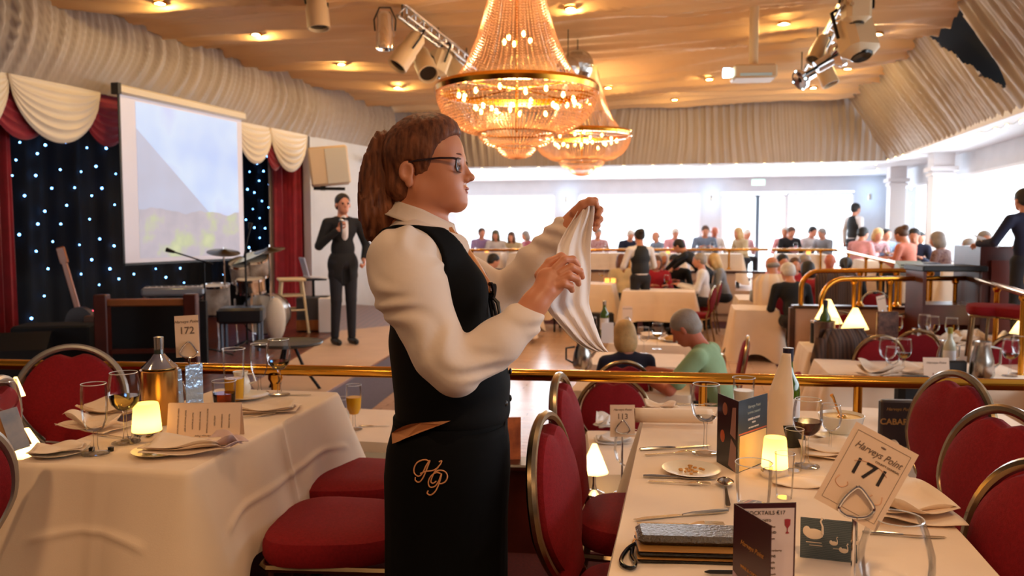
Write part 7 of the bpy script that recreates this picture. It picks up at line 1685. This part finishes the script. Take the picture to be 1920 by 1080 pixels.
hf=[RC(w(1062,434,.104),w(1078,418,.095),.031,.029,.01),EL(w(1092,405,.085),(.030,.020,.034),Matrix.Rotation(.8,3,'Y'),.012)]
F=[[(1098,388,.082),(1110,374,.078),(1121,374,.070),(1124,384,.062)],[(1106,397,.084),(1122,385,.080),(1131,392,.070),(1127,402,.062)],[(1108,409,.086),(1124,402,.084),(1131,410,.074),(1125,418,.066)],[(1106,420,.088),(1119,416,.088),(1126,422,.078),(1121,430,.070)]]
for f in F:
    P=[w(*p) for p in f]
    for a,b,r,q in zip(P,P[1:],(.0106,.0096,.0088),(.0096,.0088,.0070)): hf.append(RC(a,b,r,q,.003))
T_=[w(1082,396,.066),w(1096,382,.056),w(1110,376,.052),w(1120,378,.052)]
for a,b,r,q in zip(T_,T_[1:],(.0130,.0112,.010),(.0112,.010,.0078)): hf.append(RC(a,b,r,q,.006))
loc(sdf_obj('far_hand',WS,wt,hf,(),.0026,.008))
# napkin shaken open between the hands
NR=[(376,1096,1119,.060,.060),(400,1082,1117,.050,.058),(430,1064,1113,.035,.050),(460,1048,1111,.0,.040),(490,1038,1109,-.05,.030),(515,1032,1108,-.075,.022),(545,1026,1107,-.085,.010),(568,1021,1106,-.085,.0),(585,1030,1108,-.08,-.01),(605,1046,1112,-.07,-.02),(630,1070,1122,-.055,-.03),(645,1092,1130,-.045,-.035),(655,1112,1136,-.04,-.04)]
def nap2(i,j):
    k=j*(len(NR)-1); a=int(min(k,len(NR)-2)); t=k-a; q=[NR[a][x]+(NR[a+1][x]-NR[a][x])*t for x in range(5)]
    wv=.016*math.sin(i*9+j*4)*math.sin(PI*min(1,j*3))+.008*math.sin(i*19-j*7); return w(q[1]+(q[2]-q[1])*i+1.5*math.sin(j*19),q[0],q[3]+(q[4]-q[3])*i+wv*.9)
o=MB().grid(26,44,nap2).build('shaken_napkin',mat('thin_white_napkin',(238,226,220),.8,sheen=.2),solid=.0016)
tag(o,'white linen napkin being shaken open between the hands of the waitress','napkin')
____
Exercise
Reproduce the listing exactly. Leave its pictures out.

The reply
Write part 7 of the bpy script that recreates this picture. It picks up at line 1685. This part finishes the script. Take the picture to be 1920 by 1080 pixels.
hf=[RC(w(1062,434,.104),w(1078,418,.095),.031,.029,.01),EL(w(1092,405,.085),(.030,.020,.034),Matrix.Rotation(.8,3,'Y'),.012)]
F=[[(1098,388,.082),(1110,374,.078),(1121,374,.070),(1124,384,.062)],[(1106,397,.084),(1122,385,.080),(1131,392,.070),(1127,402,.062)],[(1108,409,.086),(1124,402,.084),(1131,410,.074),(1125,418,.066)],[(1106,420,.088),(1119,416,.088),(1126,422,.078),(1121,430,.070)]]
for f in F:
    P=[w(*p) for p in f]
    for a,b,r,q in zip(P,P[1:],(.0106,.0096,.0088),(.0096,.0088,.0070)): hf.append(RC(a,b,r,q,.003))
T_=[w(1082,396,.066),w(1096,382,.056),w(1110,376,.052),w(1120,378,.052)]
for a,b,r,q in zip(T_,T_[1:],(.0130,.0112,.010),(.0112,.010,.0078)): hf.append(RC(a,b,r,q,.006))
loc(sdf_obj('far_hand',WS,wt,hf,(),.0026,.008))
# napkin shaken open between the hands
NR=[(376,1096,1119,.060,.060),(400,1082,1117,.050,.058),(430,1064,1113,.035,.050),(460,1048,1111,.0,.040),(490,1038,1109,-.05,.030),(515,1032,1108,-.075,.022),(545,1026,1107,-.085,.010),(568,1021,1106,-.085,.0),(585,1030,1108,-.08,-.01),(605,1046,1112,-.07,-.02),(630,1070,1122,-.055,-.03),(645,1092,1130,-.045,-.035),(655,1112,1136,-.04,-.04)]
def nap2(i,j):
    k=j*(len(NR)-1); a=int(min(k,len(NR)-2)); t=k-a; q=[NR[a][x]+(NR[a+1][x]-NR[a][x])*t for x in range(5)]
    wv=.016*math.sin(i*9+j*4)*math.sin(PI*min(1,j*3))+.008*math.sin(i*19-j*7); return w(q[1]+(q[2]-q[1])*i+1.5*math.sin(j*19),q[0],q[3]+(q[4]-q[3])*i+wv*.9)
o=MB().grid(26,44,nap2).build('shaken_napkin',mat('thin_white_napkin',(238,226,220),.8,sheen=.2),solid=.0016)
tag(o,'white linen napkin being shaken open between the hands of the waitress','napkin')